Campaign leaders trade views, barbs

CAMBRIDGE -- Perhaps, the manager of his failed presidential bid admitted, Senator John F. Kerry should have responded more quickly to ads attacking his Vietnam War record by personally rebutting the charges as a group of Vietnam veterans emerged to oppose him earlier this year.

"In hindsight, maybe we should have put him out earlier," former campaign manager Mary Beth Cahill conceded in a rare public appearance at Harvard last night.

And maybe, in hindsight, President Bush should have fought back harder at accusations that he was planning to reinstate the draft, according to his former campaign manager, Ken Mehlman. "That was a mistake," Mehlman acknowledged to the same crowd. "We should have more forcefully responded."

Six weeks after Kerry conceded defeat on Nov. 3, the managers of both the Kerry and Bush campaigns included those fairly tame admissions as they convened to pick apart the election results last night, the start of a traditional postelection post-mortem for political operatives, reporters, and students at Harvard's Institute of Politics at the John F. Kennedy School of Government.

Billed as a scholarly venture held after every race since 1972, the Harvard seminar is as much a chance for the two sides to write quick revisions into the political history books -- and for strategists who felt unfairly blamed for mistakes, especially on the losing side, to air their version of events. Any livelier moments are likely to take place behind closed doors during an all-day session today, as lower-level strategists jump into the mix for appearances that will not be made public until Harvard publishes its transcripts of the quadrennial session afterward.

In public, the two sides offered not terribly new judgments of their own performances. But with emotions still raw -- and vote recounts continuing in Ohio -- the campaign managers exchanged a few light barbs over the race. Cahill, following a comment by Mehlman about the president's nuanced position on stem cell research, shot back that she was happy "to hear nuance from the Bush campaign," drawing laughter from a crowd presumably well aware of the criticism Kerry drew from Republicans for holding opinions that were too nuanced and complex.

Mehlman prompted some laughter, as well -- though some of it apparently unintentional. Asked how the Bush campaign handled creative tension between campaign strategists and the candidate, Mehlman said that Bush welcomed dissent during the race -- an argument the audience did not appear to buy amid a Cabinet reshuffling that has seen the president elevate close loyalists.
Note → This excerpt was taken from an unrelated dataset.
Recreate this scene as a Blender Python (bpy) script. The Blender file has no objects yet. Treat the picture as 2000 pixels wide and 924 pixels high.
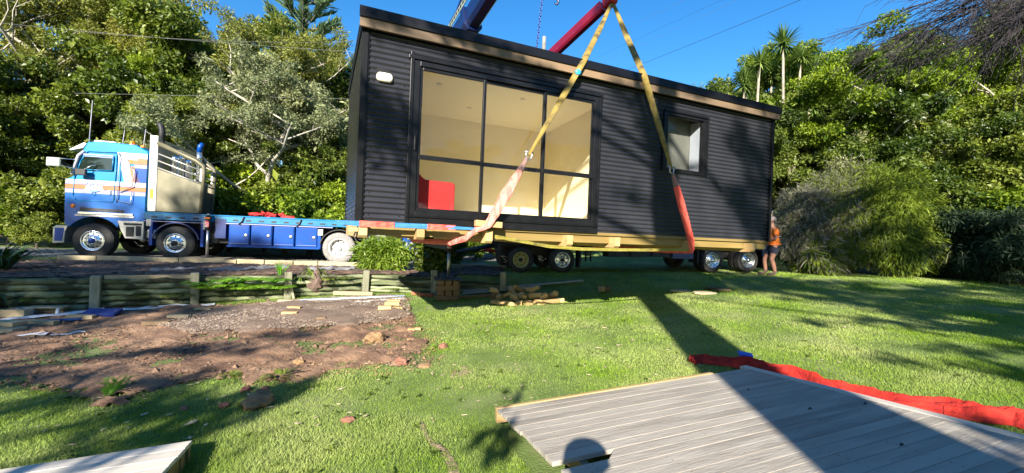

At another point, Cahill dwelled on the "Swift Boat ads" -- anti-Kerry advertisements about his war service initiated by a group of former Vietnam veterans. Cahill appeared still vexed by the ordeal, calling the initially small advertising buy "the best $40,000 investment ever made by any political group." Whether the campaign reacted quickly enough has been the source of some of the greatest post-game disputes, with some Kerry advisers insisting they had argued for a tougher response.